図5において、5はコンクリート桁であり、17a、17bは橋台、18は橋脚である。図中、両方向矢印Aで示すのが橋軸方向である。コンクリート桁5は、
図5に(X)及び(Y)として併せて示すX−X’断面図及びY−Y’断面図に示すとおり、上フランジ19、下フランジ20、及び左右のウエブ21で囲まれた中空の箱状の空洞を内部に有する箱桁である。
【0056】
図6は、
図5に示すX−X’断面図における円Zの部分だけを取り出して示す部分拡大図である。
図6において、5sはコンクリート桁5の上面、22はコンクリート桁5のウエブ21に設けられたシース、23は同じくウエブ21に設けられた端部用シース、24はPC鋼材、25はPC鋼材の上部先端部に設けられたネジ部、26はナット、LvはPC鋼材24の長手方向に沿った中心線、Qは中心線Lvとコンクリート桁5の上面5sとが交差する点である。
【0057】
図6に示すとおり、コンクリート桁5のウエブ21の内部にはシース22が形成されており、シース22内にはPC鋼材24が鉛直に挿入されている。
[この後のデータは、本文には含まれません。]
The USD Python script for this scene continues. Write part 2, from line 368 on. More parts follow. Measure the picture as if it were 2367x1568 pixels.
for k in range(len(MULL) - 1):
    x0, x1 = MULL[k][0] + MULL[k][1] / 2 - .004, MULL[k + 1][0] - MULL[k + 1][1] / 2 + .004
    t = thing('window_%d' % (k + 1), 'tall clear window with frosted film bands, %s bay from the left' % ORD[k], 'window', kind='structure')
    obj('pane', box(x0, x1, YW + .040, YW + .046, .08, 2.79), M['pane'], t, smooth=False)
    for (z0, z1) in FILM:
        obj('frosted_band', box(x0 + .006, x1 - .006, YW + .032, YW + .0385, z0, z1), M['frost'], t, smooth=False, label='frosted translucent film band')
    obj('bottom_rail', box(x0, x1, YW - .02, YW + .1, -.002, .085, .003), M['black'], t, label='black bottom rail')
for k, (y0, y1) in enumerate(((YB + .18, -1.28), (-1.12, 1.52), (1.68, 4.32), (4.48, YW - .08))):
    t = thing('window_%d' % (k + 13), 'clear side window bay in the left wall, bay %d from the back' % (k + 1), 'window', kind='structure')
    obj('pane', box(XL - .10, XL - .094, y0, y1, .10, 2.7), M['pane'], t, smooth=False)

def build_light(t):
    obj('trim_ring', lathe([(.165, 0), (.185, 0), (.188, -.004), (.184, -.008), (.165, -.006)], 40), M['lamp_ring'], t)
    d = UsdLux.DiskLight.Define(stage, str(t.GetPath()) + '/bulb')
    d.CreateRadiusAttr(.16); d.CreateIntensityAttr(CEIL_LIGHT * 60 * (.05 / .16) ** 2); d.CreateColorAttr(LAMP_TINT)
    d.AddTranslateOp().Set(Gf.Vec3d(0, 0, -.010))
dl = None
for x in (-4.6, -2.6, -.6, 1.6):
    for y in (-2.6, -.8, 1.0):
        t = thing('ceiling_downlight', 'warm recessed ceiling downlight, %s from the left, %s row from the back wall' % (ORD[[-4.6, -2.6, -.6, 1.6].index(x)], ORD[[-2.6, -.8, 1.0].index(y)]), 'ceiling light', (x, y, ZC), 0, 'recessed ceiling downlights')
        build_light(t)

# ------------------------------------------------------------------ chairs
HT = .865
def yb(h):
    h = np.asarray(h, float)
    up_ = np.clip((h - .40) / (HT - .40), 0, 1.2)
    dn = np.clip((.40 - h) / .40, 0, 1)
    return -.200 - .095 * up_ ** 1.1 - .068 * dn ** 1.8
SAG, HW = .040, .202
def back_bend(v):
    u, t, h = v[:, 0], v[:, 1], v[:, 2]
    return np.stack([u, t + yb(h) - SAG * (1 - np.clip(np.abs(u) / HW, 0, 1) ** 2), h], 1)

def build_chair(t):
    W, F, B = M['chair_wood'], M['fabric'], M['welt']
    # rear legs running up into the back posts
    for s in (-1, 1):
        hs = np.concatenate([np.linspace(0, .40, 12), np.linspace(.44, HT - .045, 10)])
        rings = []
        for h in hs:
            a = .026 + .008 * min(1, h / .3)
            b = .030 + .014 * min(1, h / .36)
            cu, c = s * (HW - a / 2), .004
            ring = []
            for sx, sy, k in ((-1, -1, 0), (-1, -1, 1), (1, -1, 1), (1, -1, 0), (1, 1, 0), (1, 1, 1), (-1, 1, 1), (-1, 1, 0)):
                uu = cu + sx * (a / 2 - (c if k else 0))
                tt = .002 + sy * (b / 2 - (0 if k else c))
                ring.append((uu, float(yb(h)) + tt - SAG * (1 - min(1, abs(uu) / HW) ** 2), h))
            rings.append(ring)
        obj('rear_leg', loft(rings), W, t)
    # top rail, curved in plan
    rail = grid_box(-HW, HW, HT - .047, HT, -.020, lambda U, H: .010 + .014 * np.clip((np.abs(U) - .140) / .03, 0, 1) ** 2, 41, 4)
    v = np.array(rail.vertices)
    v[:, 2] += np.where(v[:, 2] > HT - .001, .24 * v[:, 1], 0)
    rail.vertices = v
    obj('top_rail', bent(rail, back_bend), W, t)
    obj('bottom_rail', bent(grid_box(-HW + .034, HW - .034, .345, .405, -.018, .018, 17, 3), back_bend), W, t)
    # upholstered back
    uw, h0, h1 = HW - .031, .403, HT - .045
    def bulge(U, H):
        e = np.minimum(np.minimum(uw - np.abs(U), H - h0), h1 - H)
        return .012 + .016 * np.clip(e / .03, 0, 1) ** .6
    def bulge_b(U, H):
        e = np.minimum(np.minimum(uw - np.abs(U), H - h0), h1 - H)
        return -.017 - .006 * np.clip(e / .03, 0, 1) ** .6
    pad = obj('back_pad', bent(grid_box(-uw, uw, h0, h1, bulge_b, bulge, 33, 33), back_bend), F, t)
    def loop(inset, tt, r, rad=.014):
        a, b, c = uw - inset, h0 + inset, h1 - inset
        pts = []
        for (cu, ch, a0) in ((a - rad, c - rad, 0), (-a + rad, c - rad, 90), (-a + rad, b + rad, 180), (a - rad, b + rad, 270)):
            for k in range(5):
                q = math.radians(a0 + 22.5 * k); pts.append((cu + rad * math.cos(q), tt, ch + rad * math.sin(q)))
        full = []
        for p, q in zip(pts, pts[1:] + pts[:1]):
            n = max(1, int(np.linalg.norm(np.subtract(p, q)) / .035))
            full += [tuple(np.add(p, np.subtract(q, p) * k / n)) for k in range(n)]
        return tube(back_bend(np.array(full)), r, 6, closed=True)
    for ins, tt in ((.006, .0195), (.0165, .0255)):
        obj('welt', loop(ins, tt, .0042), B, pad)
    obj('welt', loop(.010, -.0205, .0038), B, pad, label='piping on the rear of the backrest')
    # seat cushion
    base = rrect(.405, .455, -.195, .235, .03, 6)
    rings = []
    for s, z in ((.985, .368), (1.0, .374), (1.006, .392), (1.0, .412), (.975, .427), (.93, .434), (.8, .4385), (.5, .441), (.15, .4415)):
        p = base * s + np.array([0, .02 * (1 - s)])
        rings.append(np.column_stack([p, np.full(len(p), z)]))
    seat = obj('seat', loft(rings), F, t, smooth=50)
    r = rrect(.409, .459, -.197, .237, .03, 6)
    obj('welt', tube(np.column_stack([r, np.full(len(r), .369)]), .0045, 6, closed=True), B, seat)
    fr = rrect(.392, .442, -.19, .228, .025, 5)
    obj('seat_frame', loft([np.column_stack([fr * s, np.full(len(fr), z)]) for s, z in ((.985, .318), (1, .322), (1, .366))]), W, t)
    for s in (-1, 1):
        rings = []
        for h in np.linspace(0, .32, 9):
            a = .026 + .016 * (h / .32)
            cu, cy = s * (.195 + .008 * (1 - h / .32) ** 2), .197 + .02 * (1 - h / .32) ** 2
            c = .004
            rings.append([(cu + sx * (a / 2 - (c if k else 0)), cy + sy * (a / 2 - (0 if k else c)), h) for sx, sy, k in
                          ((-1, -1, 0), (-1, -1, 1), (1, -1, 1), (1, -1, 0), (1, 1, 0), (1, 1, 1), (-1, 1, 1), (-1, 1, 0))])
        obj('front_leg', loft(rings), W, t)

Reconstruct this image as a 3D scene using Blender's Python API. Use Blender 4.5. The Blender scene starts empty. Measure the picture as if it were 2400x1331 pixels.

PC鋼材24の上部端は、ネジ部25と、それと螺合するナット26によって端部用シース23内に固定され、ウエブ21に鉛直方向に圧縮力を加えるとともに、自身には引張力が付与された状態で、コンクリート桁5のウエブ21内に配設されている。
【0058】
図7は、
図6に示すコンクリート桁5にコンクリート桁防水強化工法を施工して得られるコンクリート桁防水強化構造体の垂直断面図である。
図7に示すとおり、本発明に係る積層防水強化シート1は、PC鋼材24の長手方向に沿った中心線Lvが、コンクリート桁5の上面5sと交差する点Qを覆う位置に貼り付け又は構築されている。10はアスファルト混合物である。当該コンクリート桁防水強化構造体は、防水機能を備えていることは勿論、万が一のPC鋼材24の破断時にも、そのコンクリート桁5の上面5s、更にはその上に舗設されるアスファルト混合物10よりも上方への飛び出しを有効に防止し得る優れた構造体である。
【0059】
なお、以上述べたことは、PC鋼材が斜めに配設されているPC桁についても同様であり、PC鋼材がコンクリート桁中に斜めに配設されている場合においても、当該PC鋼材の長手方向に沿った中心線がコンクリート桁の上面と交差する点を覆う位置に本発明の積層防水強化シート1を貼り付けるか、構築すれば良い。